面倒に感じるかもしれませんが、会社や専門家に確認することはメリットもあります。
- 相談することで合法であるかダブルチェックができる
- 就労、収入を得る方法がグレーであればストップをかけてもらえる
逆に、会社にバレなければよいと考えて報告しないでおくのはリスクが大きいです。
確定申告のときに副業や配偶者の収入がトラブルを起こす可能性もありますから、事前に了承を得た上で収入を得るようにしましょう。
6、就労するための手続きをする

考えている仕事が「労働」に当てはまり、それでもやりたいという場合は合法的に就労するために必要な手続きを行います。
- 労働許可証の取得
- スポンサーを探して新たなビザを取得
すでに持っているビザで許可証を取得すれば就労可能という場合は労働許可証を申請します。

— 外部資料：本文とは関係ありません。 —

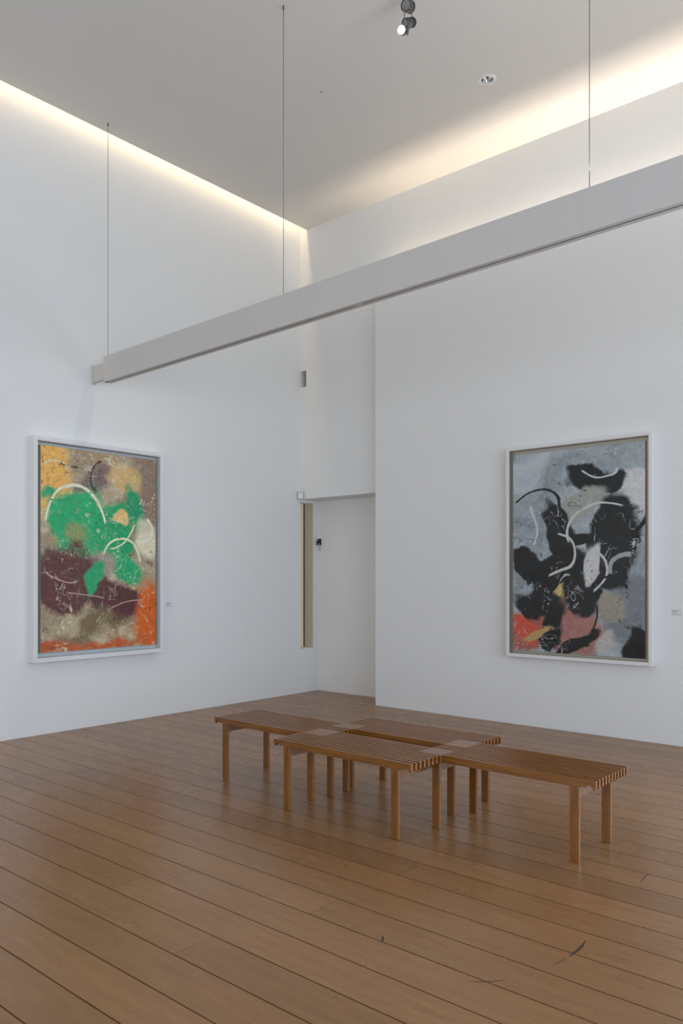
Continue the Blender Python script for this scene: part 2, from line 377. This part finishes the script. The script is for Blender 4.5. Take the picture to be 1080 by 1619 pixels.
# walls outside the frame, with the big windows the daylight comes through
struct('wall_side', [
    (5.0, 5.2, -5.0, -3.2, 0, 6.14), (5.0, 5.2, 5.2, 7.62, 0, 6.14), (5.0, 5.2, -3.2, 5.2, 0, 0.25), (5.0, 5.2, -3.2, 5.2, 3.25, 6.14)], M['wall'])
struct('wall_behind', [
    (-7.12, -6.0, -5.2, -5.0, 0, 6.14), (2.0, 5.2, -5.2, -5.0, 0, 6.14), (-6.0, 2.0, -5.2, -5.0, 0, 0.2), (-6.0, 2.0, -5.2, -5.0, 3.6, 6.14)], M['wall'])
# narrow window at the end of the left wall
wn1 = bpy.data.objects.new('window_1', None); col.objects.link(wn1); wn1.location = (XL, 7.25, 0.554); wn1['kind'] = 'structure'
def child_box(name, b, mat, parent, bevel=0.0):
    bm = bmesh.new(); p = parent.location
    box(bm, b[0]-p.x, b[1]-p.x, b[2]-p.y, b[3]-p.y, b[4]-p.z, b[5]-p.z)
    return obj(name, bm, mat, parent, bevel)
child_box('window_blind', (-7.0, -6.985, YU, 7.366, 0.556, 2.393), M['blind'], wn1)
child_box('window_frame', (-6.985, -6.965, 7.364, 7.372, 0.556, 2.393), M['darkmetal'], wn1)
child_box('window_reveal', (-6.965, -6.822, 7.369, 7.3725, 0.556, 2.393), plain('warm_lit_reveal_beige', (0.56, 0.49, 0.40, 1), 0.7), wn1)  # warm glow from the blind is put into the beige of this jamb
struct('trim_1', [(-6.82, -6.72, 7.312, 7.32, 3.83, 4.035)], plain('tan_niche_lining', (0.34, 0.27, 0.20, 1), 0.8))

# scuffs on the floor boards (wear with a shape of its own)
def scuff(pts, wd):
    bm = bmesh.new(); prev = None
    for i, (x, y) in enumerate(pts):
        a = pts[max(0, i-1)]; b = pts[min(len(pts)-1, i+1)]
        d = Vector((b[0]-a[0], b[1]-a[1], 0)).normalized(); n = Vector((-d.y, d.x, 0))
        q = wd*(math.sin(PI*(i+0.4)/(len(pts)-0.2)))
        cur = (bm.verts.new(Vector((x, y, 0.0006))+n*q), bm.verts.new(Vector((x, y, 0.0006))-n*q))
        if prev: bm.faces.new((prev[0], cur[0], cur[1], prev[1]))
        prev = cur
    return obj('scuff_mark', bm, M['scuff'], floor_o)
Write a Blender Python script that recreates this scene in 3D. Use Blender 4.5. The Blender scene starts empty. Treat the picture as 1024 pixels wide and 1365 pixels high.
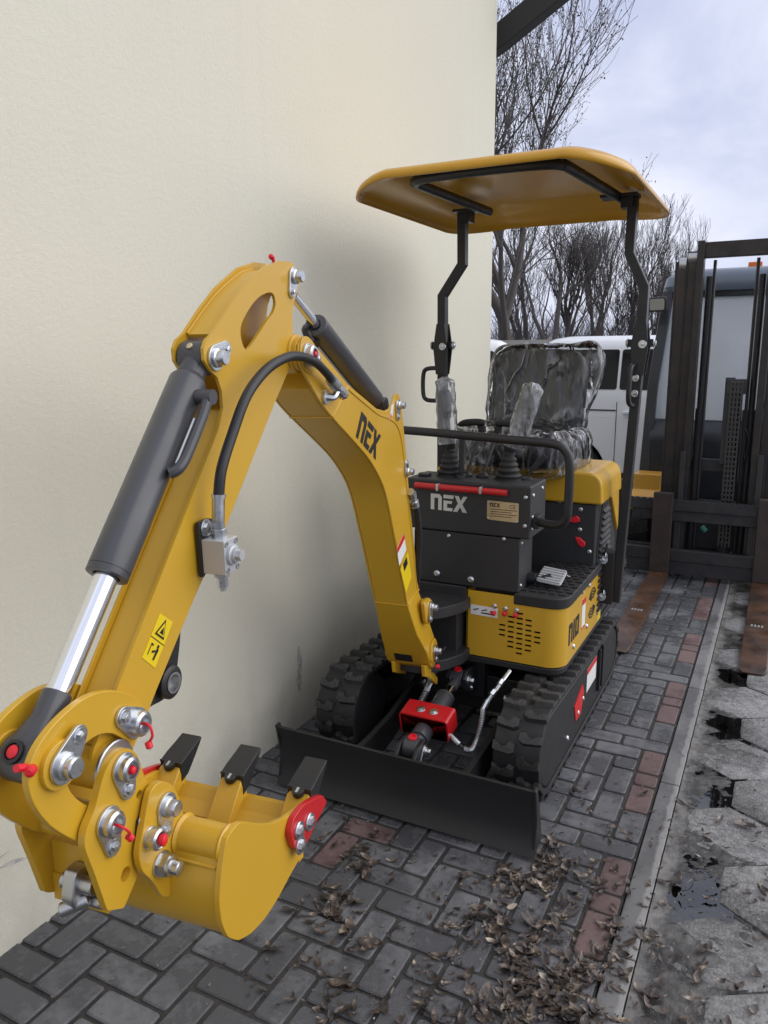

そして新たなビザのスポンサーになってくれる会社を探す方法もあります。
これは駐在員の帯同ビザではなく、本人が就労ビザを取得して現地に滞在するということなので、副業の域を超えて就職になりますね。
その場合、手当や福利厚生の面でトラブルを防ぐために配偶者の会社とも相談しておいた方がいいでしょう。
まとめ 違法労働にならないために
海外で収入を得るために押さえておくべきポイントがおわかりいただけたでしょうか?
- 日本と滞在国両国の法律を確認する
- 労働行為が合法であるか確認する
- 違法行為をした場合の罰則は重い
もしも海外で仕事をしたい、副業をしたいと考えているのであれば、早い段階で仕事やビザについて確認することをおすすめします。
労働許可証は申請してから取得までに何カ月もかかるので、先に申請し、手続き中に仕事を探すのが効率的ですね。
そして仕事が見つかったとしても労働許可証が届くまでは収入を得る行為は控えるようにしましょう。